■ DATA EXTRACT:
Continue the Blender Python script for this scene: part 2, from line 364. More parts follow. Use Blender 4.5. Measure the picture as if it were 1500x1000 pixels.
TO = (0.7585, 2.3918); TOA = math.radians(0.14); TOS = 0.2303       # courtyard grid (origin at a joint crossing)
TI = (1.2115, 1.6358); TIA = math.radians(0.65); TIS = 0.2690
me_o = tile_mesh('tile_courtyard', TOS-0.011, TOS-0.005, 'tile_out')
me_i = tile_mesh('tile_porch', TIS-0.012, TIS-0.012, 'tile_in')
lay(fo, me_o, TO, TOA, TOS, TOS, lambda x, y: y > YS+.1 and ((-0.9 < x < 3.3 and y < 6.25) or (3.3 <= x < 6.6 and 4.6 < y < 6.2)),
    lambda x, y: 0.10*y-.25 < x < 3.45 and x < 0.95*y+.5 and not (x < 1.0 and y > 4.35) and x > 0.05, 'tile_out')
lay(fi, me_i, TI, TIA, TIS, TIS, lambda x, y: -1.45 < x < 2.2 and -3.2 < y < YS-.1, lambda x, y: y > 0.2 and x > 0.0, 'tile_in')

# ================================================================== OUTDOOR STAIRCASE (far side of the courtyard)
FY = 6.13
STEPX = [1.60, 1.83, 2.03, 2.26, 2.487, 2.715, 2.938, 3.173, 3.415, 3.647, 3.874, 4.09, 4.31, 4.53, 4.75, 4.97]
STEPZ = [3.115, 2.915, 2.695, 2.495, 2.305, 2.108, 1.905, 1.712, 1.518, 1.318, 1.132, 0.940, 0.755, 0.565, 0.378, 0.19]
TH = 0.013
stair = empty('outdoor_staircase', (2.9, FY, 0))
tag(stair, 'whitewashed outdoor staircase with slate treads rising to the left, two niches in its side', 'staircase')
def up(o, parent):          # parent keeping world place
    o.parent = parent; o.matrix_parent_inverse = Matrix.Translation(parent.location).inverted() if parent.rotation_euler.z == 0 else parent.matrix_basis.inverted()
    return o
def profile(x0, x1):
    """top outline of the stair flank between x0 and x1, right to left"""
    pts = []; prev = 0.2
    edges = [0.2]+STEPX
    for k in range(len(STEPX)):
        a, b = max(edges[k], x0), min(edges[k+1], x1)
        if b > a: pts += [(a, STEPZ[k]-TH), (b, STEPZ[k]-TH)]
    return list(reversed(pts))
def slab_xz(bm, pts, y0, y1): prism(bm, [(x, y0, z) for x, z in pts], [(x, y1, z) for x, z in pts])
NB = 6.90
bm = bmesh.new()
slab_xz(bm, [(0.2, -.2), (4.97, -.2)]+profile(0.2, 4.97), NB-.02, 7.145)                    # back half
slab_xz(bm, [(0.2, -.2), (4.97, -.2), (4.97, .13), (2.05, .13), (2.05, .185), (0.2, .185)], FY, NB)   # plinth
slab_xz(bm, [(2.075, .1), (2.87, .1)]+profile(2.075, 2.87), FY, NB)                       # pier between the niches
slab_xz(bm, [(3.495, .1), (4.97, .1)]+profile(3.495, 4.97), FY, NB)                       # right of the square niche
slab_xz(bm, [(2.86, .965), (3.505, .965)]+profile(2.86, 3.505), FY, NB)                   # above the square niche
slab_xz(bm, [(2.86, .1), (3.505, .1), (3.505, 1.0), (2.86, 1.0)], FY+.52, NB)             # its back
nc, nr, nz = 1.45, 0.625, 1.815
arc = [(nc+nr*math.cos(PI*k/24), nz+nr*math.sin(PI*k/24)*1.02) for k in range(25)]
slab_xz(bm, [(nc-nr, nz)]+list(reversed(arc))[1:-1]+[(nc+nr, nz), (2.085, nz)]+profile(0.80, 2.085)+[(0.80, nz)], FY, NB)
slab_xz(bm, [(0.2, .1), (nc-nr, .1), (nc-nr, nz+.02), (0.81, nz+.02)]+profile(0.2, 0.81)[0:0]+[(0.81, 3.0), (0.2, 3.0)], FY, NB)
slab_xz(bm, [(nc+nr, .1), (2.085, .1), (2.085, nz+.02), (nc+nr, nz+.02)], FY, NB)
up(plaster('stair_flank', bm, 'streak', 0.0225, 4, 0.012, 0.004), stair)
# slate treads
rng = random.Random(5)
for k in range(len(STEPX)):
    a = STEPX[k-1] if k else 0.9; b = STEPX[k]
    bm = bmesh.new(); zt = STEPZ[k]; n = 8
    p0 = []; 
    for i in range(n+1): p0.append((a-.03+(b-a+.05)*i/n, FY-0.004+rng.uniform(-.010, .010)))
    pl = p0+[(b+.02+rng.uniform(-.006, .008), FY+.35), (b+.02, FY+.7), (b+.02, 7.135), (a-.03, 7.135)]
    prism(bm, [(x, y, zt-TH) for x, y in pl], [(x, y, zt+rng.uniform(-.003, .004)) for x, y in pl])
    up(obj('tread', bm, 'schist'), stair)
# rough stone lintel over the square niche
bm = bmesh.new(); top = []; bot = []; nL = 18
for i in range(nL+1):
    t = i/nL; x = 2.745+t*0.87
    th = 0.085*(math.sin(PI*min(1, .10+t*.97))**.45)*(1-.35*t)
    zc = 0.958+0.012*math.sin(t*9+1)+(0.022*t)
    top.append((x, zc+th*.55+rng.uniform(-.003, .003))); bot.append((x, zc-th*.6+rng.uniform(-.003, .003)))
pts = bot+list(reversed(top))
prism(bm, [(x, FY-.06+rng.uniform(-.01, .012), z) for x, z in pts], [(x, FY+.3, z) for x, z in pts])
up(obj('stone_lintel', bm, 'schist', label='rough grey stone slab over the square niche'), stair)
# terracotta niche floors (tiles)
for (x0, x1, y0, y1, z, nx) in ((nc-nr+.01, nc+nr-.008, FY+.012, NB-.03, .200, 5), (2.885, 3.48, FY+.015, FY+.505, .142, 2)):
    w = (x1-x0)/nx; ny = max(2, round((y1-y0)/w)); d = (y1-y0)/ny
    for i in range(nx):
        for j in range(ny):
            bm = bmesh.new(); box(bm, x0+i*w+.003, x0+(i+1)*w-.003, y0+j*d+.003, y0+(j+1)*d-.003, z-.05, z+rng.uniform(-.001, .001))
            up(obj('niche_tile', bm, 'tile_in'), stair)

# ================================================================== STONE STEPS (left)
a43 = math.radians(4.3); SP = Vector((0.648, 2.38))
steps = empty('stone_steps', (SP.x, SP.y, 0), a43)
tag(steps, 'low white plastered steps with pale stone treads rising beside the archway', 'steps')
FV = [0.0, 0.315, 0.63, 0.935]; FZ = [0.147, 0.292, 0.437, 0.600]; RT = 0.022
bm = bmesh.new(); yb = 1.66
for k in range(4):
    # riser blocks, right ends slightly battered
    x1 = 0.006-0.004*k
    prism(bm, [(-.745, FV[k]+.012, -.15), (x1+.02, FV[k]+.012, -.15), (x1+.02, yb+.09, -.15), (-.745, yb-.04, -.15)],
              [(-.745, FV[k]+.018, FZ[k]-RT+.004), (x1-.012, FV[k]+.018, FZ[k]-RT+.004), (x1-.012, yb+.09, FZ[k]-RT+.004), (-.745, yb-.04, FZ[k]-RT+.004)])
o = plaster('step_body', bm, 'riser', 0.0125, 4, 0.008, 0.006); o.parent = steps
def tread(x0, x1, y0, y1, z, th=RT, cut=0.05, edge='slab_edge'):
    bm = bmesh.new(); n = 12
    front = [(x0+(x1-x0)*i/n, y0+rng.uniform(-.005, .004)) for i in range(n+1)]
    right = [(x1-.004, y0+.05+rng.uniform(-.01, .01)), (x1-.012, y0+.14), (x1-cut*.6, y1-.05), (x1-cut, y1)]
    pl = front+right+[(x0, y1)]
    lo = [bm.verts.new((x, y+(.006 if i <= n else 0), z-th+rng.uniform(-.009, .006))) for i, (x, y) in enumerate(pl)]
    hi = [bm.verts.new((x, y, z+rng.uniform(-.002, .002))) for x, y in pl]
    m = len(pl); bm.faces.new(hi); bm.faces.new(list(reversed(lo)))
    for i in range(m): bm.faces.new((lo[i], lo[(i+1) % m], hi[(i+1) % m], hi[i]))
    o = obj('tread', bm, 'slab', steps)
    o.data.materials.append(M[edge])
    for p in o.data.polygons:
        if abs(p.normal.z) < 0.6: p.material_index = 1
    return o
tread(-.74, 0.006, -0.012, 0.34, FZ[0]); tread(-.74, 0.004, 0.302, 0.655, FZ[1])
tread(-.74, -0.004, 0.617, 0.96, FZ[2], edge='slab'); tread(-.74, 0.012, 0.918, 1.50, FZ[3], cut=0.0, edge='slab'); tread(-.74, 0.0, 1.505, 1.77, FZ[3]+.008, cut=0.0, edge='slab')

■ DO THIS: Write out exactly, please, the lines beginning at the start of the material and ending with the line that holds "lay(fi, me_i, TI, TIA, TIS, TIS, lambda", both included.

■ ANSWER TO THIS EXERCISE:
Continue the Blender Python script for this scene: part 2, from line 364. More parts follow. Use Blender 4.5. Measure the picture as if it were 1500x1000 pixels.
TO = (0.7585, 2.3918); TOA = math.radians(0.14); TOS = 0.2303       # courtyard grid (origin at a joint crossing)
TI = (1.2115, 1.6358); TIA = math.radians(0.65); TIS = 0.2690
me_o = tile_mesh('tile_courtyard', TOS-0.011, TOS-0.005, 'tile_out')
me_i = tile_mesh('tile_porch', TIS-0.012, TIS-0.012, 'tile_in')
lay(fo, me_o, TO, TOA, TOS, TOS, lambda x, y: y > YS+.1 and ((-0.9 < x < 3.3 and y < 6.25) or (3.3 <= x < 6.6 and 4.6 < y < 6.2)),
    lambda x, y: 0.10*y-.25 < x < 3.45 and x < 0.95*y+.5 and not (x < 1.0 and y > 4.35) and x > 0.05, 'tile_out')
lay(fi, me_i, TI, TIA, TIS, TIS, lambda x, y: -1.45 < x < 2.2 and -3.2 < y < YS-.1, lambda x, y: y > 0.2 and x > 0.0, 'tile_in')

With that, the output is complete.